Task statement: Where the string "scene" occurs in the material below, report the whole line.

Provided data:
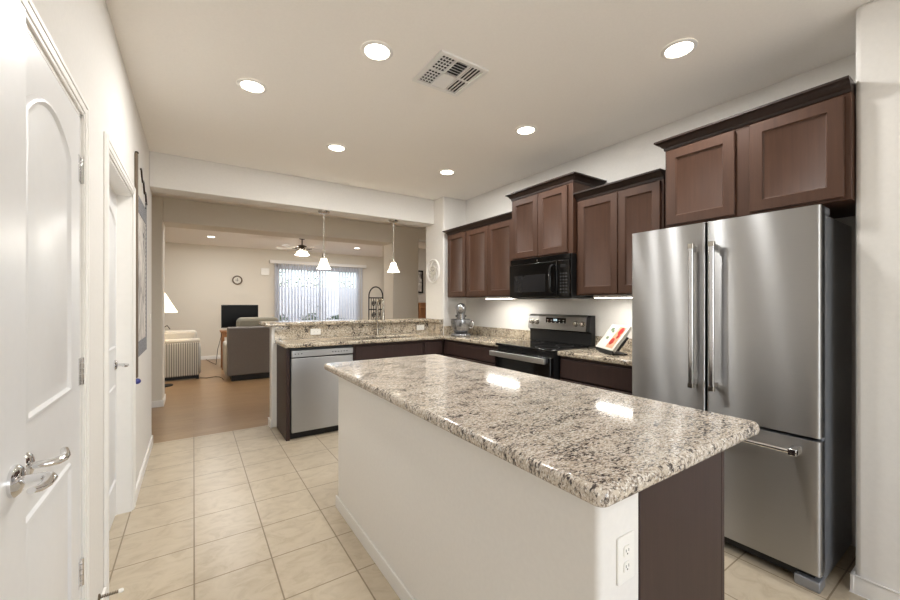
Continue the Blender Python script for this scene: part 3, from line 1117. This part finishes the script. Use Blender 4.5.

==

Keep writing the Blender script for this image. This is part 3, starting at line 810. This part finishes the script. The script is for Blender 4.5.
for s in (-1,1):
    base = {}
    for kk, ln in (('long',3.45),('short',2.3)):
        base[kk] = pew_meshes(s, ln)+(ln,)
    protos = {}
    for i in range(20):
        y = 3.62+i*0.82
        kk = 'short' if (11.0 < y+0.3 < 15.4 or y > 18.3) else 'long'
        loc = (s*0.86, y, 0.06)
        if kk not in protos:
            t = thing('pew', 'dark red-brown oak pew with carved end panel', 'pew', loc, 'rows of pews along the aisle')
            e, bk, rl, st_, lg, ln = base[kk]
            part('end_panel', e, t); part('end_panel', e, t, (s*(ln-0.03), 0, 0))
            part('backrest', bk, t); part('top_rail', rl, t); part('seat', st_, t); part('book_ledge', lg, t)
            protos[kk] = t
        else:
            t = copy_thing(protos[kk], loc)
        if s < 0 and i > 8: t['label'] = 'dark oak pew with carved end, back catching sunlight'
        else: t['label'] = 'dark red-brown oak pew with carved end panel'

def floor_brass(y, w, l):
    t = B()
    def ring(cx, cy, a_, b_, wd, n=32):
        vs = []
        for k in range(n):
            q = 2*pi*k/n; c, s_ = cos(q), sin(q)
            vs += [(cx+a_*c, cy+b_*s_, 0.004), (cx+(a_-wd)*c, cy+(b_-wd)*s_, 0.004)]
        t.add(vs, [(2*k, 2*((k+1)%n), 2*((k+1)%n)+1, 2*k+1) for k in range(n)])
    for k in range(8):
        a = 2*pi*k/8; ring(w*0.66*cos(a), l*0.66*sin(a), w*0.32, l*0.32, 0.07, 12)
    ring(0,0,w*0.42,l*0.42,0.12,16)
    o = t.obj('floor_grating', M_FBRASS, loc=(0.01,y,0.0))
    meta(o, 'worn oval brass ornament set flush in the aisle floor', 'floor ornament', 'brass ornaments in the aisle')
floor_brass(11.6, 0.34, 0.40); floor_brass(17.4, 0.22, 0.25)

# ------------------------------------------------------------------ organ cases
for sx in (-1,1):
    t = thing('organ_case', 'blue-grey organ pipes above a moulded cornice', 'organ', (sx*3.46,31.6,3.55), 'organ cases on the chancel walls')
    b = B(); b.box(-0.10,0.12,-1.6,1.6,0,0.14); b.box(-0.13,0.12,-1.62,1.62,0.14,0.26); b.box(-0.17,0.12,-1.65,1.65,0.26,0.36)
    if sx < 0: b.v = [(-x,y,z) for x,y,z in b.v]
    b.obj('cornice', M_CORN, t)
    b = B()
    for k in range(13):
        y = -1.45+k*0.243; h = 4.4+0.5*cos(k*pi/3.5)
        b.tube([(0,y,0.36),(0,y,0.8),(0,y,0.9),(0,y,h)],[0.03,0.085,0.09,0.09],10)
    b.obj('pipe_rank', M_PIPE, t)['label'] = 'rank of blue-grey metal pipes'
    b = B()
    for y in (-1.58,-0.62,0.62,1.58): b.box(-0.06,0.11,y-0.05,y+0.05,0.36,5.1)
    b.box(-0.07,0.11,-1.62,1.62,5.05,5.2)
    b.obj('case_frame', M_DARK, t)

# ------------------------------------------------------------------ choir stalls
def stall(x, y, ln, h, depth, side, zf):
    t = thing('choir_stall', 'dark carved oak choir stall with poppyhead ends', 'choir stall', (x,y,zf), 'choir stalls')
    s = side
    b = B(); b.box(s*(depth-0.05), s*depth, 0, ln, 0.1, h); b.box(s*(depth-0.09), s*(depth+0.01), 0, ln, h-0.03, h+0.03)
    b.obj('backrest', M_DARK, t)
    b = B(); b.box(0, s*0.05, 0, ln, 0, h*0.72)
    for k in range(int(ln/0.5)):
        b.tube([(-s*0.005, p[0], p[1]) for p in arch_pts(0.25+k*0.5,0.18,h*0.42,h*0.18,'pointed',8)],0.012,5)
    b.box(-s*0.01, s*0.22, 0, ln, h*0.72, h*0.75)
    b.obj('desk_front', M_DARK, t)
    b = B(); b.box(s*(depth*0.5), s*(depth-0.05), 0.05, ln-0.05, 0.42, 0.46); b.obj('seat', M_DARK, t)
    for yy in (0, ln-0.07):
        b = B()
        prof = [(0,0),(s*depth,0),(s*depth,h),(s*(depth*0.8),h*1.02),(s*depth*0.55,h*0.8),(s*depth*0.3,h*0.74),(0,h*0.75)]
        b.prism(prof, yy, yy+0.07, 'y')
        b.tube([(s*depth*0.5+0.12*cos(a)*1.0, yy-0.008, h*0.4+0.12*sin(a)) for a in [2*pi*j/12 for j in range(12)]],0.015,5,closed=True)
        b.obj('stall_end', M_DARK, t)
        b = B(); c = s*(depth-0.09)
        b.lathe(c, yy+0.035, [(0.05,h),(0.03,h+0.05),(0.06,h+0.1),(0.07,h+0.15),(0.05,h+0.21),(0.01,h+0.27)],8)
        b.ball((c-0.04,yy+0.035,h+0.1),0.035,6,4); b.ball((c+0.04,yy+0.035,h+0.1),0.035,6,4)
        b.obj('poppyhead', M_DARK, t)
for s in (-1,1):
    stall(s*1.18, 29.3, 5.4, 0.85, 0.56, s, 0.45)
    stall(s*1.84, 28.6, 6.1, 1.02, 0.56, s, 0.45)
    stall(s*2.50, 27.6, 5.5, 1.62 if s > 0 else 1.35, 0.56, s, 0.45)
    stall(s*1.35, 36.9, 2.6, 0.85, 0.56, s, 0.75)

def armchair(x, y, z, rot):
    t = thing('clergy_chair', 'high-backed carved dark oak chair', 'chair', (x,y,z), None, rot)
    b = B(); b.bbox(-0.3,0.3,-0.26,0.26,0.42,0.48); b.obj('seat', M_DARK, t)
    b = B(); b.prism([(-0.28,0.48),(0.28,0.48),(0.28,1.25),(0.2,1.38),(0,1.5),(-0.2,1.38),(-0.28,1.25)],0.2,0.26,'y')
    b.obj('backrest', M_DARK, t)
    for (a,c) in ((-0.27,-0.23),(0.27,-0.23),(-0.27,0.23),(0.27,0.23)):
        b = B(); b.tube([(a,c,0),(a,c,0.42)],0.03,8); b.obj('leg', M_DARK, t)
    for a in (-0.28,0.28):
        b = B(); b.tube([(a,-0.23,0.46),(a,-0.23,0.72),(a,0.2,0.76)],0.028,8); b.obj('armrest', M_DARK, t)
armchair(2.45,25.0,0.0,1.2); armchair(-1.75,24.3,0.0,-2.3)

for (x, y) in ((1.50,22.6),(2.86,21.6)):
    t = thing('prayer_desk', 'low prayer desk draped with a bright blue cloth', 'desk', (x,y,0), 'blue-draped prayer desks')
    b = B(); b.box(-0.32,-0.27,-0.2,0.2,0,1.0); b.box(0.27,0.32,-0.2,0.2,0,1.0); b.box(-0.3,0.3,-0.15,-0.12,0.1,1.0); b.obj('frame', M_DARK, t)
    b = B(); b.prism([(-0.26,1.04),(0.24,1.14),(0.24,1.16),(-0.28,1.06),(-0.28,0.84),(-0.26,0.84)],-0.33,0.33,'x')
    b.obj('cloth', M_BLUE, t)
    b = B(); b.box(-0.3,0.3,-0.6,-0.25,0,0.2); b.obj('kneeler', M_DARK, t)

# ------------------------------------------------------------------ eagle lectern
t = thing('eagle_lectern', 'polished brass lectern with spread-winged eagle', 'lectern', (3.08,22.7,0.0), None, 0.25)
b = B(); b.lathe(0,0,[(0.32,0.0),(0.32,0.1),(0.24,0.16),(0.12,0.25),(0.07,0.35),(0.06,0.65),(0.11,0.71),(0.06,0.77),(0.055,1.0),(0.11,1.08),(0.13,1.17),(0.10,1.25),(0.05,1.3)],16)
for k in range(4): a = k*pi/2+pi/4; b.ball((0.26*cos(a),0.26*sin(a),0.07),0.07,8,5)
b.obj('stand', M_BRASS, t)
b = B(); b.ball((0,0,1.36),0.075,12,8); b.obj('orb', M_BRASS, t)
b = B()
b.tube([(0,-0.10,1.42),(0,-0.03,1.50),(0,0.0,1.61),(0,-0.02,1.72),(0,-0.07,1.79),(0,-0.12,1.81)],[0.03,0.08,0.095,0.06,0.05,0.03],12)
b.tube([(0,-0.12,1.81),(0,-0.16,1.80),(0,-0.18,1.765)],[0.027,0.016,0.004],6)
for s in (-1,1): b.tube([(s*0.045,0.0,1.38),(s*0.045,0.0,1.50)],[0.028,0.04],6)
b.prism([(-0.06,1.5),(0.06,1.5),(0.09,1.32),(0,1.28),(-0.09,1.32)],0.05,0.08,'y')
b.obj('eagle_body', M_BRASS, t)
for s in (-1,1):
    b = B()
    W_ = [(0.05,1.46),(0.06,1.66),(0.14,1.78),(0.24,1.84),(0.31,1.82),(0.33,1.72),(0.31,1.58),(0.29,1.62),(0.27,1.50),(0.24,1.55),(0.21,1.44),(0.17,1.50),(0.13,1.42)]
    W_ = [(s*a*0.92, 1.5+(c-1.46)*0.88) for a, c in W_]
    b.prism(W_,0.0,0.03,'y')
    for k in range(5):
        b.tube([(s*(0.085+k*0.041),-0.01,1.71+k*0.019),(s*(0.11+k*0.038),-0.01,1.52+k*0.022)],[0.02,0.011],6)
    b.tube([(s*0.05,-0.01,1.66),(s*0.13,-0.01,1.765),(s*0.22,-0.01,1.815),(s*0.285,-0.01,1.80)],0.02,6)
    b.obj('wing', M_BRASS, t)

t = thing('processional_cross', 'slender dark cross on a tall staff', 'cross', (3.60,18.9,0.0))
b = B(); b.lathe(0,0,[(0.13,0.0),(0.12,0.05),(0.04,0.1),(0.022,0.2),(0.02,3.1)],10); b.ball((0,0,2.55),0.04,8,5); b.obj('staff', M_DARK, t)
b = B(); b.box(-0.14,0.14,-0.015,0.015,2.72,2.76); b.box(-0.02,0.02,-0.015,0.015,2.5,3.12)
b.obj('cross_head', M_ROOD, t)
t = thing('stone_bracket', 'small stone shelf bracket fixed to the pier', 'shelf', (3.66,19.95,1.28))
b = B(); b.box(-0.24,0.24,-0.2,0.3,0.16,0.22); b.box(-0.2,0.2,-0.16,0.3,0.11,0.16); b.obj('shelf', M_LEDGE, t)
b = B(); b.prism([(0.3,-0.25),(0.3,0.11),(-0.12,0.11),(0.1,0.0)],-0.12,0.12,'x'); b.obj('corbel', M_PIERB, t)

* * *

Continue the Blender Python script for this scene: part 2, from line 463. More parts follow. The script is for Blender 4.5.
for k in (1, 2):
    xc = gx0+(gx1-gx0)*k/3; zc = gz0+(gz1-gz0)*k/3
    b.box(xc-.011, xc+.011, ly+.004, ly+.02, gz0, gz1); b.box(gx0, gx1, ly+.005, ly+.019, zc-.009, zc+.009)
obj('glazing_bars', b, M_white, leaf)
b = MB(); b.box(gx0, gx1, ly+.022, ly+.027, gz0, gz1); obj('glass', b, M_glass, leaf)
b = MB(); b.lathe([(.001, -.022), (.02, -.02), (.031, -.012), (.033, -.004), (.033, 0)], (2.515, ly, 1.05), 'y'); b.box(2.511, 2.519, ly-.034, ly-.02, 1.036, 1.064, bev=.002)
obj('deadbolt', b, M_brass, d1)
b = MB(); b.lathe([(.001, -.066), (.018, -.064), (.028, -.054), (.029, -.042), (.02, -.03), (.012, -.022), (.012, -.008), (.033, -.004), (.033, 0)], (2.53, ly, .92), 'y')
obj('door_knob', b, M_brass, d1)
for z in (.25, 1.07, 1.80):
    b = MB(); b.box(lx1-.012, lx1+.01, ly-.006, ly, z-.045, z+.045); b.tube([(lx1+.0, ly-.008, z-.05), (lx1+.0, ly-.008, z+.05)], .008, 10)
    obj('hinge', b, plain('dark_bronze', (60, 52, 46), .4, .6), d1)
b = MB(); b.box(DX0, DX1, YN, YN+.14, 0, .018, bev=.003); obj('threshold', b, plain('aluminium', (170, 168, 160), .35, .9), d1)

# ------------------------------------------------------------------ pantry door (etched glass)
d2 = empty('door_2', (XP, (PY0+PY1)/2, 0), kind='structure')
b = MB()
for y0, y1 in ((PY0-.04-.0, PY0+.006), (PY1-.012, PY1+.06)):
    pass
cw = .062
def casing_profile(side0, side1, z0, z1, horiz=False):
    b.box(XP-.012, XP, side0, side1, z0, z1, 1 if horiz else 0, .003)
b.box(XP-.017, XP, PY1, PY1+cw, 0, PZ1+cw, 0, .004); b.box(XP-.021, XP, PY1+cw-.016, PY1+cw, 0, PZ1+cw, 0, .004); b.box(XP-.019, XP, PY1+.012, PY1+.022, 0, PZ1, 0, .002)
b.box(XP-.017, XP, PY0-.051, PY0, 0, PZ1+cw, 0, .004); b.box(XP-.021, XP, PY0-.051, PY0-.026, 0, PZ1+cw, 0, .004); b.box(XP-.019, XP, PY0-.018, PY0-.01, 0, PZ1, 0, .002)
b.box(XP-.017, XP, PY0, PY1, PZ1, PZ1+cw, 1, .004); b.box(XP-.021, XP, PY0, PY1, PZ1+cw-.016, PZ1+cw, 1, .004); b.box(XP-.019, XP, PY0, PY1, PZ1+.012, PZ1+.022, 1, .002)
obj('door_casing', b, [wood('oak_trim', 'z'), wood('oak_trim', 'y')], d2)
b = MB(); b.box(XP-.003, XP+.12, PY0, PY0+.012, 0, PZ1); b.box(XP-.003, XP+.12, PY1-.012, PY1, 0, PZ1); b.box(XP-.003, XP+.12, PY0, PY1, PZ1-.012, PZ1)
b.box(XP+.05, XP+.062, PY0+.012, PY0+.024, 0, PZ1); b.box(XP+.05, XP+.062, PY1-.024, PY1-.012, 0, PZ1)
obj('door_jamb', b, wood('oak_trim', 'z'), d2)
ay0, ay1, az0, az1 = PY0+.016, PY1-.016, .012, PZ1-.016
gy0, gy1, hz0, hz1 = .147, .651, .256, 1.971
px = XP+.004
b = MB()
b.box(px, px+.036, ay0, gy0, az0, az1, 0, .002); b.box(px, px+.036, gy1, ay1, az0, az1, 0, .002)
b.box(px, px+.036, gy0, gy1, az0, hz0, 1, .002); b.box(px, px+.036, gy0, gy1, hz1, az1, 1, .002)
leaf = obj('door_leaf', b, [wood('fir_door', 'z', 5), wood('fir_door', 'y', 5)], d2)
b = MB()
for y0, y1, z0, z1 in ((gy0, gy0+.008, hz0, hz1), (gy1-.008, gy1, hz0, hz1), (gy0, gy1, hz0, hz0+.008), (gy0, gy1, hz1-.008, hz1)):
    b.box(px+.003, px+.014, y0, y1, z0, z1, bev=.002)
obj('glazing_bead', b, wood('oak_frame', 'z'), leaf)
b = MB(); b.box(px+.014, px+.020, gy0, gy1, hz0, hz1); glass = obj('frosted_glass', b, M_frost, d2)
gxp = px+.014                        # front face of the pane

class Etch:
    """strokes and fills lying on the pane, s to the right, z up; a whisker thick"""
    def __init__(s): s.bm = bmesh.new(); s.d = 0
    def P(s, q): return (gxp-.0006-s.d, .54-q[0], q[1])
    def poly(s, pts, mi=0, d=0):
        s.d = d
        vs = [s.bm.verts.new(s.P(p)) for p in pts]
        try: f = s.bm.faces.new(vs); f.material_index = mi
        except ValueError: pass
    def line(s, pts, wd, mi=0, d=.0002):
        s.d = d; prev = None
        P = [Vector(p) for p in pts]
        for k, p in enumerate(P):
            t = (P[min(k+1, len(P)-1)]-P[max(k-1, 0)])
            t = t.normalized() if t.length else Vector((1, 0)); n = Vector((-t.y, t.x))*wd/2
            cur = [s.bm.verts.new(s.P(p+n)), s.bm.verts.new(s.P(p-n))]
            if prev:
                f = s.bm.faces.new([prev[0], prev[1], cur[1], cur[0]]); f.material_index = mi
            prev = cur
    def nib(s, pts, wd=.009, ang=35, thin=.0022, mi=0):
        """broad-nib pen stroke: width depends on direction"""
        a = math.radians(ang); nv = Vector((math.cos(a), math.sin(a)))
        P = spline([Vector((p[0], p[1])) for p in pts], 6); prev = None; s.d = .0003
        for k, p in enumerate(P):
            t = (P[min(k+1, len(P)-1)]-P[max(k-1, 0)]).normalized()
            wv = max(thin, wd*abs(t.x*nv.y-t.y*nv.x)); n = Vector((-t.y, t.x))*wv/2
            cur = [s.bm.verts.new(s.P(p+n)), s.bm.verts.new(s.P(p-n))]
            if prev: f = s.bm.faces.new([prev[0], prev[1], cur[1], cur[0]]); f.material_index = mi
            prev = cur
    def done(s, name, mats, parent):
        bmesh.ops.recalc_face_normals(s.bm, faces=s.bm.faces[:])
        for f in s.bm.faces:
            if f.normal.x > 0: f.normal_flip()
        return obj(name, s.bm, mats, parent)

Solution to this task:
Continue the Blender Python script for this scene: part 3, from line 1117. This part finishes the script. Use Blender 4.5.
Continue the Blender Python script for this scene: part 2, from line 463. More parts follow. The script is for Blender 4.5.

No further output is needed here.